Legal Alert, 7 November 2018
Amendments in the Bulgarian Commercial Act
Replacing Bearer Shares with Registered Shares (2)

Bulgarian State Gazette No. 88 of 23.10.2018 introduced important amendments in the Bulgarian Commercial Act concerning the bearer shares in joint stock companies.

The main focus of the legislative changes is the elimination of the bearer shares from the Bulgarian business world as a direct result from the implementation of European laws[1] for measures against the money laundering and financing of terrorism in the Bulgarian legal system.

Explained in a nutshell, up until now a joint stock company could have two types of materialized shares – (i) bearer shares and (ii) registered shares.

The bearer shares are transferred by a simple hand over of the physical documents meaning that the holder of the share is its owner. The change in title is not announced in any company or public register. Therefore, the bearer shares are considered an easy tool for concealing ownership and money laundering.

As opposed to that, the registered shares indicate the name of their owner, as the name is changed following each subsequent transfer of the shares. In addition, the transfer of registered shares is made in a specific manner, namely by endorsement, and the acquirer is registered with the book of shareholders.

II. Summary

Based on the above legislative amendments the joint stock companies are required until 23.07.2019 to exchange all issued bearer shares, or respective temporary certificates, with registered shares, to update accordingly their corporate documents and to announce them in the Bulgarian Commercial Register. In case of non-compliance there are sanctions, as described in item III. 2 below.

III. Steps to be taken

2. Procedure

In order to comply with the requirements each company that has issued bearer shares should:

A. Send an invitation[2] to its shareholders for convening of a General meeting with at least the following agenda:

– Amendment of the Articles of Association of the company in accordance with the new legislation;

– Inviting all shareholders with bearer shares and creditors with pledge/injunctions on bearer shares to exchange their shares and to register in the shareholders’ book until/ on the date of the General meeting. The invitation should also indicate the consequences in case the shares are not duly exchanged;

– Authorizing member/s of the Board of Directors to create/ update the book of shareholders;

B. Convene a General meeting adopting the resolutions under item A. above;

C. Register the amended Articles for Association of the company, together with the new/ updated book of shareholders in the Company register.

2. Consequences

A. For non-compliant company

In case the company does not file for registration with the Company register the required amendments until 23.07.2019, it will be compulsory terminated. Within 2 months after expiration of the provided term, the Registry Agency is obliged to prepare a list with the non-compliant companies and to send it to the Prosecutor’s Office. The prosecutors then shall initiate the proceeding for winding up of these companies.

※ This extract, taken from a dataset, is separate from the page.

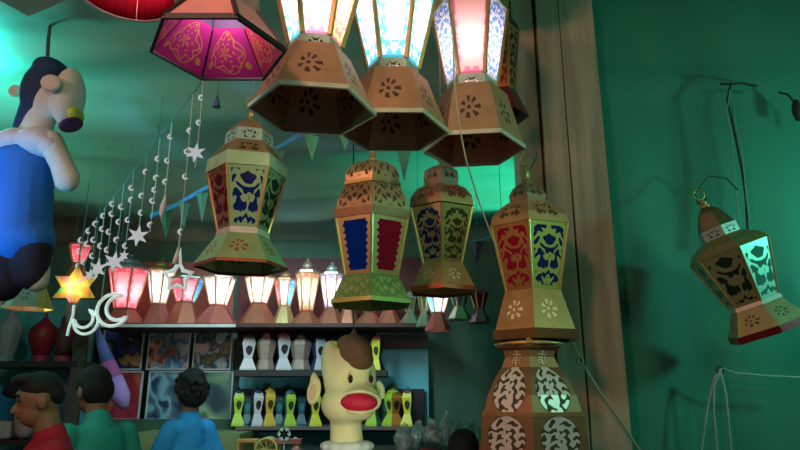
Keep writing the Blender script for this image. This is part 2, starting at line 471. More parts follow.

B. For non-compliant shareholders

If a shareholder does not present his/her bearer shares for exchange in the provided term, the company has to annul them. In the latter case the shareholder is entitled to request from the company a monetary compensation for the contribution made against the annulled shares.

C. For non-compliant creditors with pledge/ injunction on bearer shares

The creditors with pledge/injunction on bearer shares who do not initiate their exchange with registered shares risk the annulment of the shares by the company. In addition, the creditors could be held liable for damages to the respective shareholder for the annulment of the shares or for providing untrue data regarding the pledge/injunction.

[1] Directive (EU) 2015/849 of The European Parliament and of the Council of 20 May 2015 on the prevention of the use of the financial system for the purposes of money laundering or terrorist financing, amending Regulation (EU) No 648/2012 of the European Parliament and of the Council, and repealing Directive 2005/60/EC of the European Parliament and of the Council and Commission Directive 2006/70/EC.

[2] The invitation should be announced in the Bulgarian Commercial Register at least 30 days prior to date scheduled for the General meeting, or for a longer period if indicated in the Articles of Association of the respective company. In case provided in the Articles of Association the convening of the General meeting could be done only through written invitations.